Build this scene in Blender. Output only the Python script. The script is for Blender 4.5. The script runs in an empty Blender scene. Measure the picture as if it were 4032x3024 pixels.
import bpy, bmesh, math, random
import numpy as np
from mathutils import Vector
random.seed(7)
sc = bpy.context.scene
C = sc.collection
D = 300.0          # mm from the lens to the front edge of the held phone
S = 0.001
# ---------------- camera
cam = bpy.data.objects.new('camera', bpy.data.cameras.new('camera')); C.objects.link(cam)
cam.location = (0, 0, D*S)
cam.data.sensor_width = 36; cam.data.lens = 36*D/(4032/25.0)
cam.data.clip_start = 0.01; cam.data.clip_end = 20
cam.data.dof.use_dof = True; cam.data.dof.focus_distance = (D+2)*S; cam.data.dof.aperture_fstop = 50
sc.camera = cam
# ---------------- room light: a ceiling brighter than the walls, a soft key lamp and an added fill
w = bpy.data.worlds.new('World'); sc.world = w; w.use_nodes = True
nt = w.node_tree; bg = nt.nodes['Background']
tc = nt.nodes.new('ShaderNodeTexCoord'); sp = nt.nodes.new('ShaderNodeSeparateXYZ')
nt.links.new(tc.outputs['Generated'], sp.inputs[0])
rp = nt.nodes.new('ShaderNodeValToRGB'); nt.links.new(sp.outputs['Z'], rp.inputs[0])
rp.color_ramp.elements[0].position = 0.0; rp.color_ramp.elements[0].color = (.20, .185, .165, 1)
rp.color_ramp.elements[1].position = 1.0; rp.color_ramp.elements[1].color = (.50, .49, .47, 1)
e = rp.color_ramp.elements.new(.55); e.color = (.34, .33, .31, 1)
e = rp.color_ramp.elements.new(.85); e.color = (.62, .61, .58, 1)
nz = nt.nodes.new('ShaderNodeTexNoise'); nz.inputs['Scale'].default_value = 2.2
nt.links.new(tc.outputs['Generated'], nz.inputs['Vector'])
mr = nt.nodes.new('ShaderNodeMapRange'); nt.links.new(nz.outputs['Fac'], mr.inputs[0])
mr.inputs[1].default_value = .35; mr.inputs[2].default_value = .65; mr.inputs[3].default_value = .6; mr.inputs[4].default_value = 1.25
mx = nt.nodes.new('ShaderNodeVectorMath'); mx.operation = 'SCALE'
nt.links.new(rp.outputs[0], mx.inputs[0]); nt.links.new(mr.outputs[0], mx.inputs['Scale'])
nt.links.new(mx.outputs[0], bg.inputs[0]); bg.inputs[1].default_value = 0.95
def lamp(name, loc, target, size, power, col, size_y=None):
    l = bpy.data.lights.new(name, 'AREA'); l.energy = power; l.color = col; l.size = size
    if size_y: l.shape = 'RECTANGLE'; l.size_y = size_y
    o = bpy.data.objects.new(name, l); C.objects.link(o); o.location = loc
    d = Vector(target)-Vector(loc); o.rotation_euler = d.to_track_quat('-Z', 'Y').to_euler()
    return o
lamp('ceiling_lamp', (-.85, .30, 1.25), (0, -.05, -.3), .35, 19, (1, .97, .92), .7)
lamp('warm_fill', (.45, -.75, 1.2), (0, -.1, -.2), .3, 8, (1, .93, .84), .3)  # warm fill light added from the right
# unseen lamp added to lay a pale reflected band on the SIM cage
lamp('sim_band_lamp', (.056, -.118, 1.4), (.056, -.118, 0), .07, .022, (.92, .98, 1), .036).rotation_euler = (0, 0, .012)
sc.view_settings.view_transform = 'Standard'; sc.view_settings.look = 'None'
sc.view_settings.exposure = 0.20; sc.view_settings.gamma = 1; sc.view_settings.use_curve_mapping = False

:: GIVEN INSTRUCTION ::
Reproduce the entire listing word for word.

:: THE COMPLETED TASK ::
Build this scene in Blender. Output only the Python script. The script is for Blender 4.5. The script runs in an empty Blender scene. Measure the picture as if it were 4032x3024 pixels.
import bpy, bmesh, math, random
import numpy as np
from mathutils import Vector
random.seed(7)
sc = bpy.context.scene
C = sc.collection
D = 300.0          # mm from the lens to the front edge of the held phone
S = 0.001
# ---------------- camera
cam = bpy.data.objects.new('camera', bpy.data.cameras.new('camera')); C.objects.link(cam)
cam.location = (0, 0, D*S)
cam.data.sensor_width = 36; cam.data.lens = 36*D/(4032/25.0)
cam.data.clip_start = 0.01; cam.data.clip_end = 20
cam.data.dof.use_dof = True; cam.data.dof.focus_distance = (D+2)*S; cam.data.dof.aperture_fstop = 50
sc.camera = cam
# ---------------- room light: a ceiling brighter than the walls, a soft key lamp and an added fill
w = bpy.data.worlds.new('World'); sc.world = w; w.use_nodes = True
nt = w.node_tree; bg = nt.nodes['Background']
tc = nt.nodes.new('ShaderNodeTexCoord'); sp = nt.nodes.new('ShaderNodeSeparateXYZ')
nt.links.new(tc.outputs['Generated'], sp.inputs[0])
rp = nt.nodes.new('ShaderNodeValToRGB'); nt.links.new(sp.outputs['Z'], rp.inputs[0])
rp.color_ramp.elements[0].position = 0.0; rp.color_ramp.elements[0].color = (.20, .185, .165, 1)
rp.color_ramp.elements[1].position = 1.0; rp.color_ramp.elements[1].color = (.50, .49, .47, 1)
e = rp.color_ramp.elements.new(.55); e.color = (.34, .33, .31, 1)
e = rp.color_ramp.elements.new(.85); e.color = (.62, .61, .58, 1)
nz = nt.nodes.new('ShaderNodeTexNoise'); nz.inputs['Scale'].default_value = 2.2
nt.links.new(tc.outputs['Generated'], nz.inputs['Vector'])
mr = nt.nodes.new('ShaderNodeMapRange'); nt.links.new(nz.outputs['Fac'], mr.inputs[0])
mr.inputs[1].default_value = .35; mr.inputs[2].default_value = .65; mr.inputs[3].default_value = .6; mr.inputs[4].default_value = 1.25
mx = nt.nodes.new('ShaderNodeVectorMath'); mx.operation = 'SCALE'
nt.links.new(rp.outputs[0], mx.inputs[0]); nt.links.new(mr.outputs[0], mx.inputs['Scale'])
nt.links.new(mx.outputs[0], bg.inputs[0]); bg.inputs[1].default_value = 0.95
def lamp(name, loc, target, size, power, col, size_y=None):
    l = bpy.data.lights.new(name, 'AREA'); l.energy = power; l.color = col; l.size = size
    if size_y: l.shape = 'RECTANGLE'; l.size_y = size_y
    o = bpy.data.objects.new(name, l); C.objects.link(o); o.location = loc
    d = Vector(target)-Vector(loc); o.rotation_euler = d.to_track_quat('-Z', 'Y').to_euler()
    return o
lamp('ceiling_lamp', (-.85, .30, 1.25), (0, -.05, -.3), .35, 19, (1, .97, .92), .7)
lamp('warm_fill', (.45, -.75, 1.2), (0, -.1, -.2), .3, 8, (1, .93, .84), .3)  # warm fill light added from the right
# unseen lamp added to lay a pale reflected band on the SIM cage
lamp('sim_band_lamp', (.056, -.118, 1.4), (.056, -.118, 0), .07, .022, (.92, .98, 1), .036).rotation_euler = (0, 0, .012)
sc.view_settings.view_transform = 'Standard'; sc.view_settings.look = 'None'
sc.view_settings.exposure = 0.20; sc.view_settings.gamma = 1; sc.view_settings.use_curve_mapping = False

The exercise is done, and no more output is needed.